FIG. 4 is a view for explaining the method for allocating time in the synchronous Ethernet network 200 according to another embodiment of the present invention with FIG. 3. FIG. 3 shows a case in which a bandwidth of synchronous data is identical to a bandwidth of a time slot, and FIG. 4 shows a case in which the bandwidth of the synchronous data is not identical to the bandwidth of the time slot. Hereinafter, description overlapping with that of FIG. 3 will be omitted to avoid redundancy.
In FIG. 4, a time allocation table (T_GW) 400 of the synchronous Ethernet network 200, a transmission table (T_NAS) 430-4 of the network attached storage 220-8, and transmission tables (T_STs) 430-1 to 430-3 of the first station to the third station 220-1 to 220-3 are shown. The time allocation table 400 including a synchronous part and an asynchronous part has a first time slot (TS) to an eighth time slot (TS) 420-1 to 420-8 in the synchronous part, and each time slot (a bandwidth of the synchronous part/the number or ports) has a bandwidth of t. Each of the first time slot to the eighth time slot 420-1 to 420-8 are commonly allocated to the network attached storage 220-8 and the first station to the seventh station 220-1 to 220-7.
In operation, the first station 220-1 transmits first synchronous data at both a first time slot and a second time slot 420-1 and 420-2. The second station 220-2 transmits second synchronous data at the first time slot 420-1 and third synchronous data at the second time slot 420-2. The third station 220-3 transmits sixth synchronous data at the first time slot 420-1, fourth synchronous data at the second time slot 420-2, and fifth synchronous data at the third time slot and the fourth time slot 420-3 and 420-4. The network attached storage 220-8 transmits eighth synchronous data at the first time slot 420-1 and seventh synchronous data at the third time slot 420-3.
As described above, a time allocation method for a synchronous Ethernet network according to the present invention divides a synchronous part in one cycle by the number of gateway ports and commonly allocates each divided time slot to a plurality of network end-points participating in communication in a cycle corresponding to the divided time slot, so that transmission delay of real time data may be minimized and a limited bandwidth may be efficiently used.
While the invention has been shown and described with reference to certain preferred embodiments thereof, it will be understood by those skilled in the art that various changes in form and details may be made therein without departing from the spirit and scope of the invention.

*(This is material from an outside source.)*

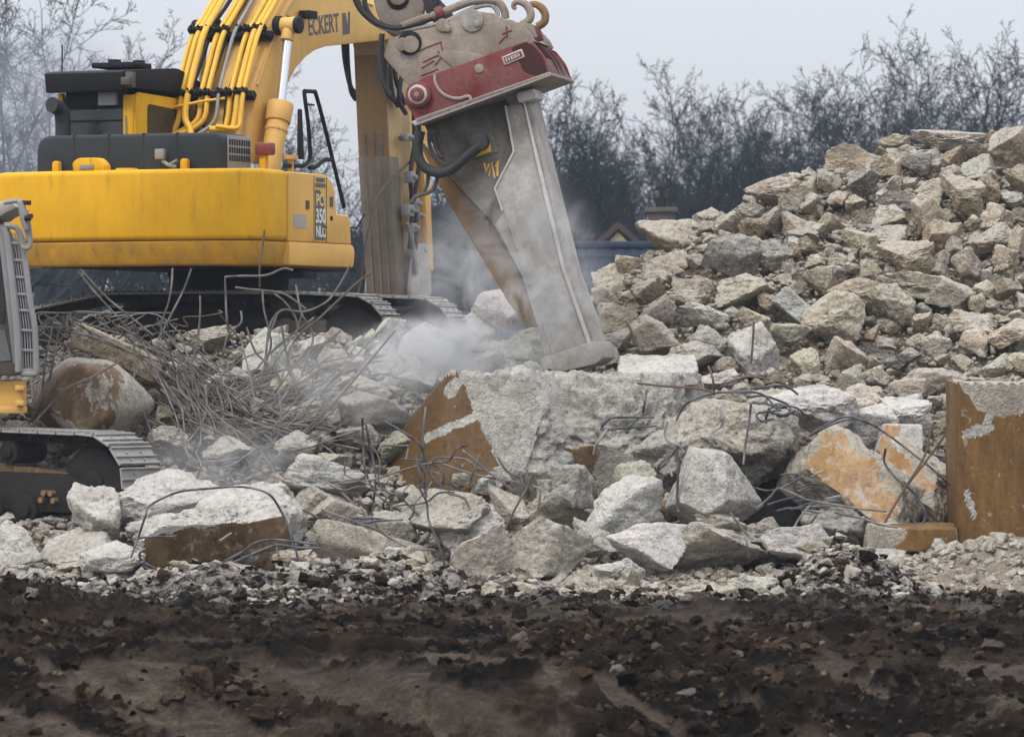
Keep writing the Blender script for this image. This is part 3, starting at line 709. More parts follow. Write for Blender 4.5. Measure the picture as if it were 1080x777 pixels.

Consequently, the scope of the invention should not be limited to the embodiments, but should be defined by the appended claims and equivalents thereof.

Claims

1. A time allocation method for a synchronous Ethernet network including a gateway and a plurality of network end points, the gateway allocating time based on a cycle including an asynchronous part and a synchronous part, the network end points connected to the gateway, the time allocation method comprising the steps of:

(a) preparing a plurality of time slots by multi-dividing the synchronous part in one cycle; and

(b) commonly allocating each time slot to a plurality of network end-points participating in communication in a corresponding cycle.

2. The time allocation method as claimed in claim 1, wherein, in step (b), each time slot is allocated to all network end points participating in communication in a corresponding cycle.

3. The time allocation method as claimed in claim 1, wherein, in step (b), identical destinations are not repeatedly targeted in a given time slot.